A competence model is the structure that sits behind readiness decisions. It defines what the organization means by skill, training, certification, verification, role readiness, and work fit.
Without that structure, competence becomes a flat archive. One record may represent a mandatory eLearning, another a forklift license, another a supervisor sign-off, and another years of practical process knowledge. If they are all treated as the same thing, the system cannot answer operational questions with enough precision.
Industrial teams need a model that reflects how people actually become ready.
Separate the parts that matter
Skills describe practical capability. They may develop over time and may depend on a line, asset class, process step, vehicle type, tool, or site activity. A mechanic may be skilled in pump alignment but not high-voltage switching. An operator may be ready for packaging line start-up but not recipe changeover. A driver may be qualified for one vehicle class but not another.

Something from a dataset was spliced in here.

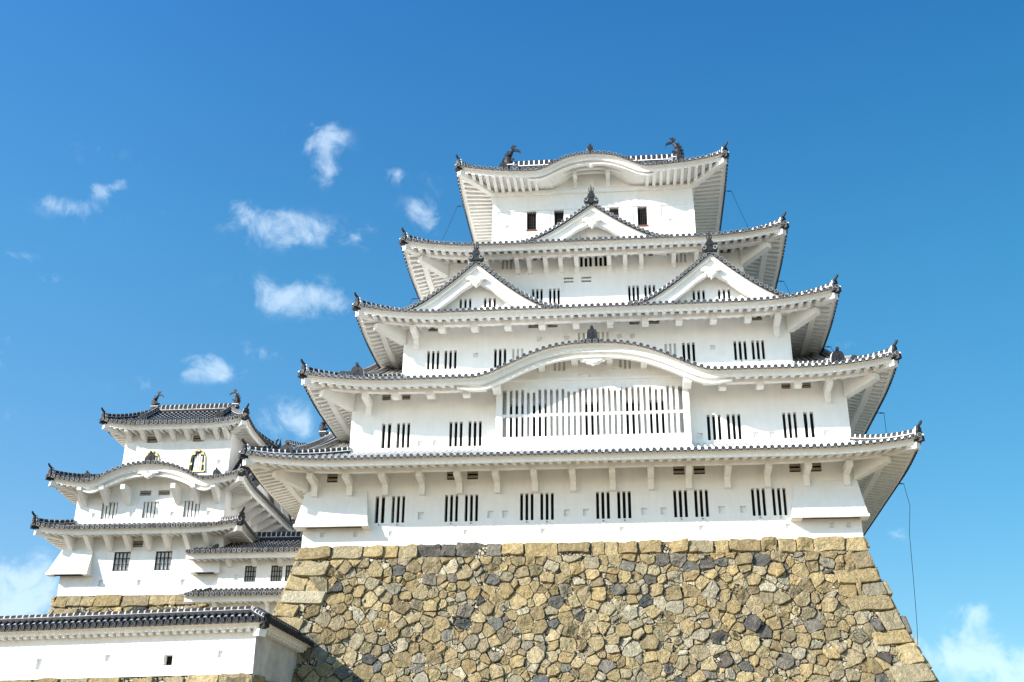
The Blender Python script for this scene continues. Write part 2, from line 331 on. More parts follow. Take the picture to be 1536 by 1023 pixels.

Trainings build knowledge. They can cover site onboarding, safety rules, GMP expectations, emergency response, environmental awareness, product handling, or local procedures. Some trainings are periodic. Some are one-time. Some are required before access, while others are part of role development.

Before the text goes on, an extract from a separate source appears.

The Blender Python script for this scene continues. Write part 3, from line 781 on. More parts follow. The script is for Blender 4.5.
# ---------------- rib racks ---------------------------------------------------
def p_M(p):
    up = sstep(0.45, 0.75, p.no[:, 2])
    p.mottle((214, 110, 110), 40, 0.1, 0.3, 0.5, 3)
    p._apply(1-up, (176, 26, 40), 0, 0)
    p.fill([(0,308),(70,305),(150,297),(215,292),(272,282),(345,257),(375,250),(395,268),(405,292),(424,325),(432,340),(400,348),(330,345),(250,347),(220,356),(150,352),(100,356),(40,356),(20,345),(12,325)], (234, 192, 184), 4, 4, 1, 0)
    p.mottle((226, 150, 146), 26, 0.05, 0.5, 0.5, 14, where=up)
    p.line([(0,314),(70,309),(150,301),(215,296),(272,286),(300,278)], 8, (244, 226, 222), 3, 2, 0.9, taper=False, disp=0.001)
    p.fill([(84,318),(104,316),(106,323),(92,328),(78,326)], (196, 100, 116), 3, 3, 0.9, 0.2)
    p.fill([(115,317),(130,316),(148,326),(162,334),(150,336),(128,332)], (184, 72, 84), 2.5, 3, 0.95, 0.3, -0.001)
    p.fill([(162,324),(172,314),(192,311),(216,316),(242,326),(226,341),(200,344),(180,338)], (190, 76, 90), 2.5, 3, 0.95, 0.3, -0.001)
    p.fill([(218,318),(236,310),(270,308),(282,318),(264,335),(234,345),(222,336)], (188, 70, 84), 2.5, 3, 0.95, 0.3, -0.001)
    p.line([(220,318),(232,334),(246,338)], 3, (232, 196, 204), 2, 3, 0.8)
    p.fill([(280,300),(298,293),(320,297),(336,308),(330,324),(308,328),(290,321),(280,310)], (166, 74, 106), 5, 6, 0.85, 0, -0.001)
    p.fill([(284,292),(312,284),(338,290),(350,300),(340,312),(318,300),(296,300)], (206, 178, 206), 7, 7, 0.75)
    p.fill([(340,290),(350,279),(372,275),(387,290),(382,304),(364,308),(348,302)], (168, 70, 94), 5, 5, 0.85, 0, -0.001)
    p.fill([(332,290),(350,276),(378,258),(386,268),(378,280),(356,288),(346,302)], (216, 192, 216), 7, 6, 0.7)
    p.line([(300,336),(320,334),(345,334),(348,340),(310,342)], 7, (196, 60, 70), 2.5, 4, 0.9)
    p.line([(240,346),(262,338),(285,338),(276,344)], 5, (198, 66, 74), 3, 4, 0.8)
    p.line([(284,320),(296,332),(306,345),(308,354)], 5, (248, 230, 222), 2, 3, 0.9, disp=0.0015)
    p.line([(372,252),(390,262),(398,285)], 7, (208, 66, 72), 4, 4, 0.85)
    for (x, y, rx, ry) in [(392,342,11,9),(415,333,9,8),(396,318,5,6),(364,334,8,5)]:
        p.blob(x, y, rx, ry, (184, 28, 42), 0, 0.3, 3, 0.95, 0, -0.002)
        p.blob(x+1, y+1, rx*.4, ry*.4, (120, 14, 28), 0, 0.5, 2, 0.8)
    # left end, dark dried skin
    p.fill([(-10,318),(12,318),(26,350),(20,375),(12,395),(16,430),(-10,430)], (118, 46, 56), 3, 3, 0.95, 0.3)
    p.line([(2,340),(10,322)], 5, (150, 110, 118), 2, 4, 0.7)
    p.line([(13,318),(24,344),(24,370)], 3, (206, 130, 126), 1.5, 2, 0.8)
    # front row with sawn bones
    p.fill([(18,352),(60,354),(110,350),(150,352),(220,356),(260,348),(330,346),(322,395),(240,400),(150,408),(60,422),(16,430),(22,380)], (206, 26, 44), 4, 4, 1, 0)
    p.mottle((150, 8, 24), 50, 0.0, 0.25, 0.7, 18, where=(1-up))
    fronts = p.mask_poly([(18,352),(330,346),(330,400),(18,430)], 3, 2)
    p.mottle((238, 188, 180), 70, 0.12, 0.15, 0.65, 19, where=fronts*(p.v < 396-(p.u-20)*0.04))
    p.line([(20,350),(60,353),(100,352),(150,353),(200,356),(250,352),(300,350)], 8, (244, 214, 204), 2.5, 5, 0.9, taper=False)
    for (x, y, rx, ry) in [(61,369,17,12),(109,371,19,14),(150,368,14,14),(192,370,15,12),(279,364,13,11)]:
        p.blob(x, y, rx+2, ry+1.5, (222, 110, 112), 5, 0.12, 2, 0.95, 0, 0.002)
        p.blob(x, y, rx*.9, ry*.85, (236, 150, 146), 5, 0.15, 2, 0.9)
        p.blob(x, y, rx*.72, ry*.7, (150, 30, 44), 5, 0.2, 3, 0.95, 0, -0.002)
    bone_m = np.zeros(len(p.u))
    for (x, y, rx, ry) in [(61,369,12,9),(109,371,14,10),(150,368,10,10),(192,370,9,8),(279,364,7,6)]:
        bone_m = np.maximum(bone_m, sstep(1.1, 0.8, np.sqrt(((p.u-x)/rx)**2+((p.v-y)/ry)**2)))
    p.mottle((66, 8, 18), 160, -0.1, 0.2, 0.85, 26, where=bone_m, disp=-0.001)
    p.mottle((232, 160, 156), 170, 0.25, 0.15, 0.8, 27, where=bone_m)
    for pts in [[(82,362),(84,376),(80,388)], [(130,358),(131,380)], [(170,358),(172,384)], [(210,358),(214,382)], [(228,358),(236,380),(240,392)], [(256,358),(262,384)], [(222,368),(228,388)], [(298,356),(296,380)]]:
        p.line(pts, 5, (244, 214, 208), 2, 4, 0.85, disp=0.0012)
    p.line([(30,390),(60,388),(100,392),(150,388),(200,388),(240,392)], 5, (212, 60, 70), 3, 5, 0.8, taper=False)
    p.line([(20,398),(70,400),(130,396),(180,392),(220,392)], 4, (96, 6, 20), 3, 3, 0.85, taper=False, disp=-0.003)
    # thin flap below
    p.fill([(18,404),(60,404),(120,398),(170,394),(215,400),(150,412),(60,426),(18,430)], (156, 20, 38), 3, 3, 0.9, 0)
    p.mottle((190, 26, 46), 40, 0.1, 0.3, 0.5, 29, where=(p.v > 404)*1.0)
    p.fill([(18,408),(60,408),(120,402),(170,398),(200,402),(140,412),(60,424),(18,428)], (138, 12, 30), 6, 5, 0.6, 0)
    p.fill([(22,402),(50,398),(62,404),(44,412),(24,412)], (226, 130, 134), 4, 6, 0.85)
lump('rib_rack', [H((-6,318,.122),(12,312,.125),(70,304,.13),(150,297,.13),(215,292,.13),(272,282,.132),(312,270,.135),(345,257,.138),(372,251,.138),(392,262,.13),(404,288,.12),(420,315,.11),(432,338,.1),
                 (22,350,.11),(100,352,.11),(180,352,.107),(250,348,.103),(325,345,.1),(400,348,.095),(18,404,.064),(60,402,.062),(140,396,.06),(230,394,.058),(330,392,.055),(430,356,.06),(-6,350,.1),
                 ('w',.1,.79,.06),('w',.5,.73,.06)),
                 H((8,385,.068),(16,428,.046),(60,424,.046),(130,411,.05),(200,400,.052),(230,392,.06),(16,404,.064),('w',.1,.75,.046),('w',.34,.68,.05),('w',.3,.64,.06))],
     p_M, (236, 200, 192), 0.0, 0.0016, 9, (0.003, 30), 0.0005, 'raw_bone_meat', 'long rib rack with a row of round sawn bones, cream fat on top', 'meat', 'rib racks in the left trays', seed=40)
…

Certifications and licenses provide formal proof. They matter where external, legal, customer, or insurance requirements apply. Examples include VCA, forklift licenses, electrical qualifications, confined space, first aid, welding certificates, lifting certificates, or food safety qualifications.

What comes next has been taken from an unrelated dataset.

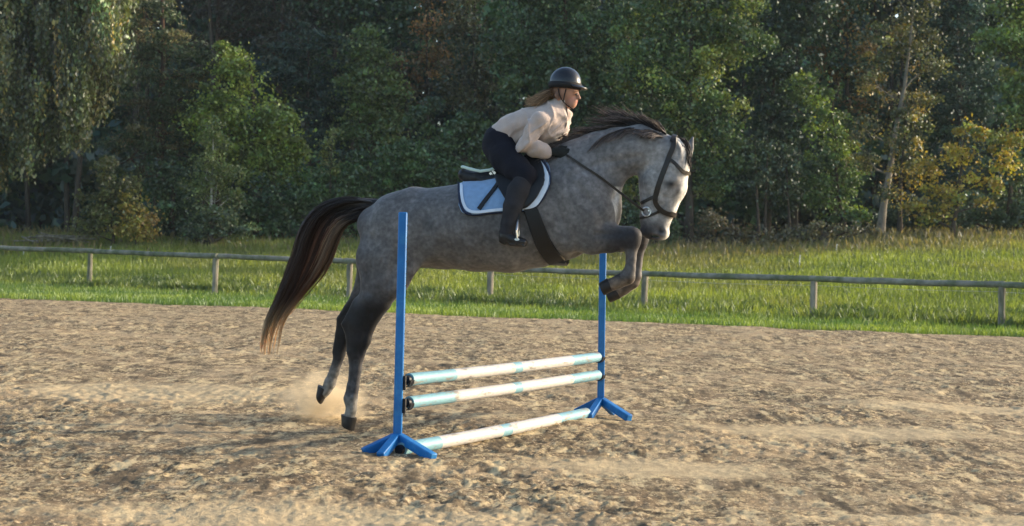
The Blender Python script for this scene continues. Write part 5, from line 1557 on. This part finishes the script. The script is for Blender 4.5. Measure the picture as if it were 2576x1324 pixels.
def pole_material(bands, seed):
    """white pole with pale mint bands, scuffed; runs along local X in metres"""
    m = bpy.data.materials.new('painted_pole'); m.use_nodes = True
    t = m.node_tree; N = t.nodes; K = t.links; p = N['Principled BSDF']
    tc = N.new('ShaderNodeTexCoord'); sx = N.new('ShaderNodeSeparateXYZ'); K.new(tc.outputs['Object'], sx.inputs[0])
    cur = None
    for a, b_ in bands:
        g1 = N.new('ShaderNodeMath'); g1.operation = 'GREATER_THAN'; g1.inputs[1].default_value = a; K.new(sx.outputs[0], g1.inputs[0])
        g2 = N.new('ShaderNodeMath'); g2.operation = 'LESS_THAN'; g2.inputs[1].default_value = b_; K.new(sx.outputs[0], g2.inputs[0])
        mm = N.new('ShaderNodeMath'); mm.operation = 'MULTIPLY'; K.new(g1.outputs[0], mm.inputs[0]); K.new(g2.outputs[0], mm.inputs[1])
        if cur is None: cur = mm.outputs[0]
        else:
            ad = N.new('ShaderNodeMath'); ad.operation = 'MAXIMUM'; K.new(cur, ad.inputs[0]); K.new(mm.outputs[0], ad.inputs[1]); cur = ad.outputs[0]
    mx = N.new('ShaderNodeMix'); mx.data_type = 'RGBA'; K.new(cur, mx.inputs[0]); mx.inputs[6].default_value = (.47, .455, .43, 1); mx.inputs[7].default_value = (.17, .34, .40, 1)
    mp = N.new('ShaderNodeMapping'); mp.inputs['Scale'].default_value = (1, 3.5, 3.5); mp.inputs['Location'].default_value = (seed, seed, 0); K.new(tc.outputs['Object'], mp.inputs[0])
    n = N.new('ShaderNodeTexNoise'); n.inputs['Scale'].default_value = 5.5; n.inputs['Detail'].default_value = 7; n.inputs['Roughness'].default_value = .65; K.new(mp.outputs[0], n.inputs['Vector'])
    r = N.new('ShaderNodeMapRange'); r.inputs[1].default_value, r.inputs[2].default_value = .56, .64; K.new(n.outputs[0], r.inputs[0])
    m2 = N.new('ShaderNodeMix'); m2.data_type = 'RGBA'; K.new(r.outputs[0], m2.inputs[0]); K.new(mx.outputs[2], m2.inputs[6]); m2.inputs[7].default_value = (.23, .215, .19, 1)
    n2 = N.new('ShaderNodeTexNoise'); n2.inputs['Scale'].default_value = 30; n2.inputs['Detail'].default_value = 4; K.new(mp.outputs[0], n2.inputs['Vector'])
    r2 = N.new('ShaderNodeMapRange'); r2.inputs[1].default_value, r2.inputs[2].default_value, r2.inputs[3].default_value, r2.inputs[4].default_value = .3, .7, .85, 1.08; K.new(n2.outputs[0], r2.inputs[0])
    vm = N.new('ShaderNodeVectorMath'); vm.operation = 'SCALE'; K.new(m2.outputs[2], vm.inputs[0]); K.new(r2.outputs[0], vm.inputs['Scale'])
    K.new(vm.outputs[0], p.inputs['Base Color']); p.inputs['Roughness'].default_value = .55
    return m
def pole(a, b, r, label, bands, seed):
    d = b - a; L_ = np.linalg.norm(d); t = thing('jump_pole', a, label, 'pole', 'white and mint poles of the jump')
    X = d / L_; Yv = np.cross([0, 0, 1.0], X); Yv /= np.linalg.norm(Yv); Zv = np.cross(X, Yv)
    t.matrix_world = Matrix(((X[0], Yv[0], Zv[0], a[0]), (X[1], Yv[1], Zv[1], a[1]), (X[2], Yv[2], Zv[2], a[2]), (0, 0, 0, 1)))
    m = MB(); xs = np.linspace(.03, L_ - .03, 24)
    m.tube([(x, 0, -.006 * math.sin(math.pi * x / L_)) for x in xs], [r * (1 + .012 * rng.normal()) for _ in xs], 20)
    m.build('pole_body', pole_material([(u * L_, v * L_) for u, v in bands], seed), t)
    for x0, x1 in ((0, .035), (L_ - .035, L_)):
        m = MB(); m.tube([(x0, 0, 0), ((x0 + x1) / 2, 0, 0), (x1, 0, 0)], [r * .66, r * .74, r * .7], 20); m.build('end_cap', black_p, t)
    return t
def on_stand(Sd, x, y, off):
    p = at_y(x, y, Sd[1][1]); return p + off
dirp = (farS[1] - nearS[1]) / pole_len
for (y0, y1, lab, sd) in [(957, 899, 'upper white and mint pole resting in the cups of the jump', 1.0), (1015, 944, 'lower white and mint pole resting in the cups of the jump', 4.0)]:
    a = at_y(1022, y0 - 1, nearS[1][1] + .03); b = at_y(1507, y1 - 1, farS[1][1] - .03)
    pole(a, b, .039, lab, [(0, .20), (.815, 1.0), (.485, .525)], sd)
    for Sd, q in ((nearS, a), (farS, b)):
        # cup holding the pole end: backplate on the post and a curved cradle
        sgn = 1 if Sd is nearS else -1
        c = q.copy(); m = MB()
        V, Fs, n = [], [], 9
        for t_ in (0, 1):
            for j in range(n):
                th = math.pi + math.pi * j / (n - 1)
                for rr in (.043, .048):
                    side = np.cross(dirp, [0, 0, 1.0])
                    V.append(c + sgn * dirp * (.045 * t_ - .022) + side * math.cos(th) * rr + np.array([0, 0, math.sin(th) * rr]))
        for j in range(n - 1):
            a0 = 2 * j; b0 = 2 * n + 2 * j
            Fs += [(a0, a0 + 2, b0 + 2, b0), (a0 + 1, a0 + 3, b0 + 3, b0 + 1), (a0, a0 + 1, a0 + 3, a0 + 2), (b0, b0 + 1, b0 + 3, b0 + 2)]
        Fs += [(0, 1, 2 * n + 1, 2 * n), (2 * n - 2, 2 * n - 1, 4 * n - 1, 4 * n - 2)]
        m.add(V, Fs)
        pc = np.array([c[0], c[1], c[2]]) - sgn * dirp * .038
        side = np.cross(dirp, [0, 0, 1.0]); 
        V = [pc + sgn * dirp * k + side * s_ * .034 + np.array([0, 0, z]) for k in (-.012, 0) for s_, z in ((-.75, -.06), (.75, -.06), (.75, .03), (-.75, .03))]
        m.add(V, [(0, 1, 2, 3), (4, 5, 6, 7), (0, 1, 5, 4), (1, 2, 6, 5), (2, 3, 7, 6), (3, 0, 4, 7)])
        m.build('pole_cup', black_p, Sd[0], Sd[1])
a = ground(1002, 1148); b = ground(1478, 1052)
pole(a + [0, 0, .038], b + [0, 0, .040], .043, 'white and mint ground pole lying on the sand under the jump', [(0, .17), (.80, 1.0), (.47, .52)], 8.0)

# ================================================================== DUST
def dust():
    m = bpy.data.materials.new('sand_dust'); m.use_nodes = True
    t = m.node_tree; N = t.nodes; K = t.links
    N.remove(N['Principled BSDF'])
    v = N.new('ShaderNodeVolumePrincipled'); v.inputs['Color'].default_value = (.95, .82, .60, 1); v.inputs['Anisotropy'].default_value = .2
    tc = N.new('ShaderNodeTexCoord')
    ln = N.new('ShaderNodeVectorMath'); ln.operation = 'LENGTH'; K.new(tc.outputs['Object'], ln.inputs[0])
    fo = N.new('ShaderNodeMapRange'); fo.inputs[1].default_value, fo.inputs[2].default_value, fo.inputs[3].default_value, fo.inputs[4].default_value = .15, 1.0, 1.0, 0.0
    K.new(ln.outputs['Value'], fo.inputs[0])
    n = N.new('ShaderNodeTexNoise'); n.inputs['Scale'].default_value = 2.6; n.inputs['Detail'].default_value = 5; K.new(tc.outputs['Object'], n.inputs['Vector'])
    r = N.new('ShaderNodeMapRange'); r.inputs[1].default_value, r.inputs[2].default_value = .40, .60; K.new(n.outputs[0], r.inputs[0])
    a = N.new('ShaderNodeMath'); a.operation = 'MULTIPLY'; K.new(fo.outputs[0], a.inputs[0]); K.new(r.outputs[0], a.inputs[1])
    b = N.new('ShaderNodeMath'); b.operation = 'MULTIPLY'; b.inputs[1].default_value = 15.0; K.new(a.outputs[0], b.inputs[0])
    K.new(b.outputs[0], v.inputs['Density']); K.new(v.outputs[0], N['Material Output'].inputs['Volume'])
    bm = bmesh.new(); bmesh.ops.create_icosphere(bm, subdivisions=3, radius=1.0)
    me = bpy.data.meshes.new('dust_cloud'); bm.to_mesh(me); bm.free()
    o = link('dust_cloud', me, m); o.location = Wp(818, 1014, -.42); o.scale = (.36, .26, .27)
    tag(o, 'puff of pale sand dust thrown up behind the hind hooves', None, kind='stuff')
dust()
# ================================================================== AIR
hm = bpy.data.materials.new('thin_haze'); hm.use_nodes = True
hm.node_tree.nodes.remove(hm.node_tree.nodes['Principled BSDF'])
_hv = hm.node_tree.nodes.new('ShaderNodeVolumePrincipled'); _hv.inputs['Color'].default_value = (.72, .86, 1.0, 1); _hv.inputs['Density'].default_value = .00022
hm.node_tree.links.new(_hv.outputs[0], hm.node_tree.nodes['Material Output'].inputs['Volume'])
m = MB(); a, b = np.array([-110, -25, -1.4]), np.array([110, 135, 27.0])
m.add([(x, y, z) for x in (a[0], b[0]) for y in (a[1], b[1]) for z in (a[2], b[2])], [(0, 1, 3, 2), (4, 6, 7, 5), (0, 4, 5, 1), (2, 3, 7, 6), (0, 2, 6, 4), (1, 5, 7, 3)])
tag(m.build('haze', hm, smooth=False), kind='stuff')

Verification adds a practical check. It may be a supervisor sign-off, field assessment, observation, practical test, or approval after coached work. This matters where a certificate proves knowledge but not local readiness.
Work fit combines those parts into a practical answer: for this type of work, in this context, is the person ready?
Use levels where competence develops
Many competence systems are binary. A person is trained or not trained. Qualified or not qualified. That is too simple for industrial work.
Some capabilities develop through stages. A new operator may first observe, then perform under supervision, then work independently, then train others. A maintenance technician may be allowed to assist on a job before leading it. A contractor may be cleared for general site work but not for a specific unit, material, or high-risk activity.
Progression levels make that reality visible. They help the organization distinguish awareness from practical skill, supervised execution from independent execution, and local experience from generic qualification.
The model should stay simple enough to maintain. Levels are useful when they change how work is assigned, supervised, authorized, or audited. They are not useful when they become decorative labels nobody trusts.
Connect the model to the operation
A competence model becomes operational when it connects to the things that shape work. Roles are one layer, but roles are not enough. Requirements may depend on the asset, area, process, product, permit type, hazard, document, vehicle, tool, contractor scope, or customer rule.
For example, "maintenance technician" is too broad if one job involves hot work in a chemical area and another involves a low-risk inspection in a warehouse. "Operator" is too broad if line clearance, allergen changeover, and start-up after maintenance each require different readiness.
Vinkey's view is that competence should sit close to those operational references. Assets explain where and what the work affects. Work carries execution. Permit to Work adds authorization and risk controls. Documents define approved methods. Hazard and compliance processes add learning and assurance. Competence describes whether the people involved fit the work.
Avoid the training matrix trap
Training matrices are common because they are easy to understand. They list roles, trainings, and completion status. But a matrix often becomes weak when the operation changes faster than the spreadsheet.
New contractors arrive. Product routes change. A temporary process is introduced. A line is modified. A new customer requirement appears. A certification expires. A local exception is agreed during a shutdown. If the model only says "role X needs training Y", the site still has to manage the real readiness logic elsewhere.
A stronger model keeps the matrix idea where it helps, but adds structure for practical skills, formal proof, verification, work context, and expiry-sensitive evidence, which is also why training records do not prove competence.
The Vinkey view
Vinkey treats the competence model as a living part of operational control. It should be clear enough for supervisors and planners, precise enough for regulated work, and flexible enough for contractors, temporary work, and site-specific requirements.
The result is not a bigger training database. It is a more reliable way to understand readiness. People can see what is required, what is proven, what is still missing, and how that affects the work the site wants to run.